Theroem 6: Let V be a finite-dimensional vector space over the field F
and let T be a linear operator on V. Then T is diagonalizable if and only if the
minimal polynomial for T has the form
$$ p = (x-c_1)…(x-c_n) $$
where $c_1,…c_n$ are distinct elements of $\mathbb{F}$.Proof from Hoffman, Kunze:
We have noted earlier that, if $T$ is diagonalizable, its minimal
polynomial is a product of distinct linear factors (see the discussion
prior to Example 4).To prove the converse, let $W$ be the
subspace spanned by all of the characteristic vectors of $T$, and
suppose $W \ne V$.By the lemma used in the proof of Theorem 5,
there is a vector $\alpha$ not in $W$ and a characteristic value $c_j$
of $T$ such that the vector $\beta= (T – c_jI)\alpha$ lies in W.Since $\beta$ is in $W$, $\beta = \beta_1+\dots\beta_k$ where
$T\beta_i = c_i\beta_i$, $1\le i\le k$, and therefore the vector
$h(T)\beta = h(c_1)\beta_1+\dots+h(c_k)\beta_k$ is in $W$, for every
polynomial $h$.Now $p = (x-c_j)q$, for some polynomial $q$.

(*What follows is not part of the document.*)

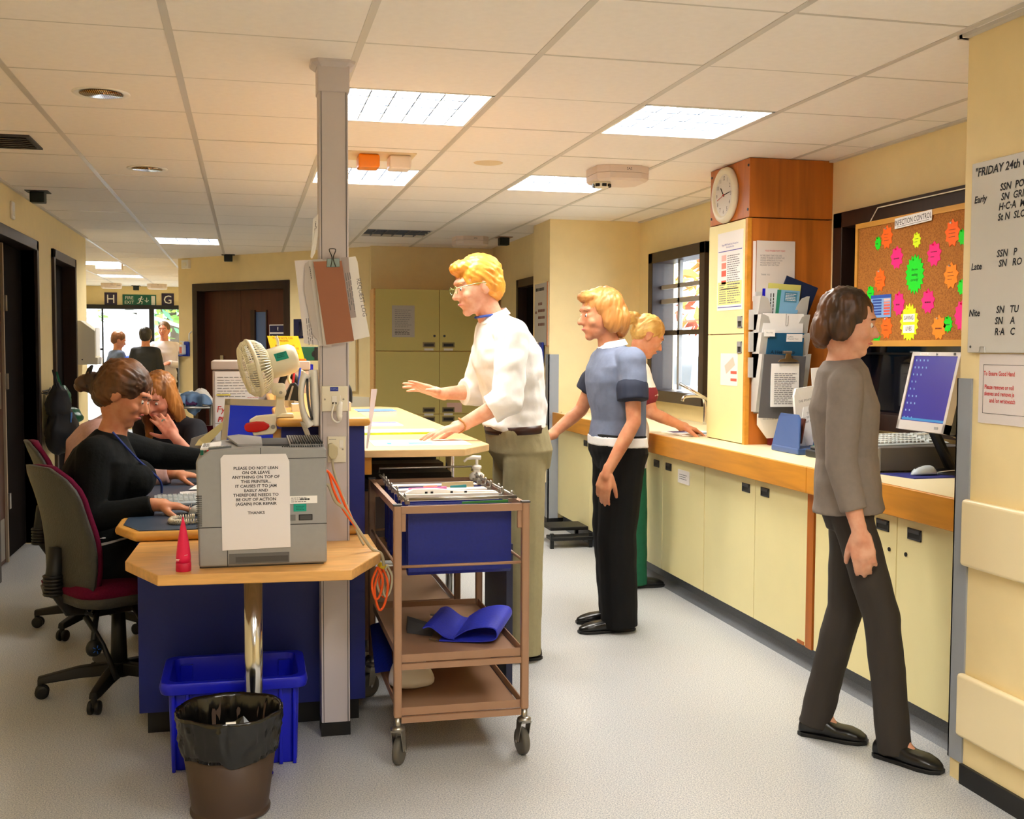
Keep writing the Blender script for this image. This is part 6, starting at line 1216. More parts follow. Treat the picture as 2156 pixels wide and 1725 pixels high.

Also $q- q(c_j) = (x – c_j)h$.
We have $q(T)\alpha – q(c_j)\alpha = h(T)(T – c_jI)\alpha = h(T)\beta$.
But $h(T)\beta$
is in $W$ and, since $0 = p(T)\alpha = (T – c_jI)q(T)\alpha$, the
vector $q(T)\alpha$ is in $W$.Therefore, $q(c_j)\alpha$ is in
$W$.Since $\alpha$ is not in $W$, we have $q(c_j) = 0$.
That contradicts the fact that $p$ has distinct roots.
Can you explain why it is given that $q(x) – q(c_j) = (x-c_j)h(x)$? I don't understand this part so I don't quite get the remaining proof of the theorem.
Best Answer
Note that $c_j$ is a root of $q(x)-q(c_j)$. Hence $q(x)-q(c_j)=(x-c_j)h(x)$ for some polynomial $h$.